Wireless control for valve actuators - Case Study


Courtesy of Rotork plc

At first glance, wireless network control and its application to valve actuation might not impress many plant engineers as being an earthshaking technological development. Yet, because of the tremendous cost savings that can result, the benefits associated with its adoption can be dramatic – an evolutionary achievement that is likely to change the process plant landscape for decades to come.

A Recent Installation

A large wastewater treatment plant in the USA faced a significant problem. It needed to retrofit actuators that controlled scum skimmers on several aeration tanks. Originally, the actuators were hardwired to the control room through a conduit that was embedded in concrete. To hardwire the actuators for network control, the plant was presented with two very expensive options. The first was to demolish the existing concrete structure to install new conduit and then refinish.The second was to run external conduits on the surface of the structure. However, in order to avoid trip hazards and other health and safety issues, all external conduits needed to be clear from walkways.
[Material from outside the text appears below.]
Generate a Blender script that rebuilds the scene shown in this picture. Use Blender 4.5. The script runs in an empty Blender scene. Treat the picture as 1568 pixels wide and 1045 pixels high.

Therefore, any new conduits would need to be located along the edge of the aeration basins. If that option was selected, the basins would have to be decommissioned during installation.

In both cases the plant faced considerable costs. With an average distance of over 100 metres from actuator to control room plus the associated cost of decommissioning the tanks during construction, the estimated cost to run the new wiring was in excess of $1.5M.

The plant therefore decided to install the Pakscan P3 wireless solution, which was achieved at a small fraction of the estimated cost of the hardwiring options. In addition to eliminating the need for control wiring, another major benefit gained is that the wirelessequipped actuators can now communicate vital actuator data logger information to the host control system.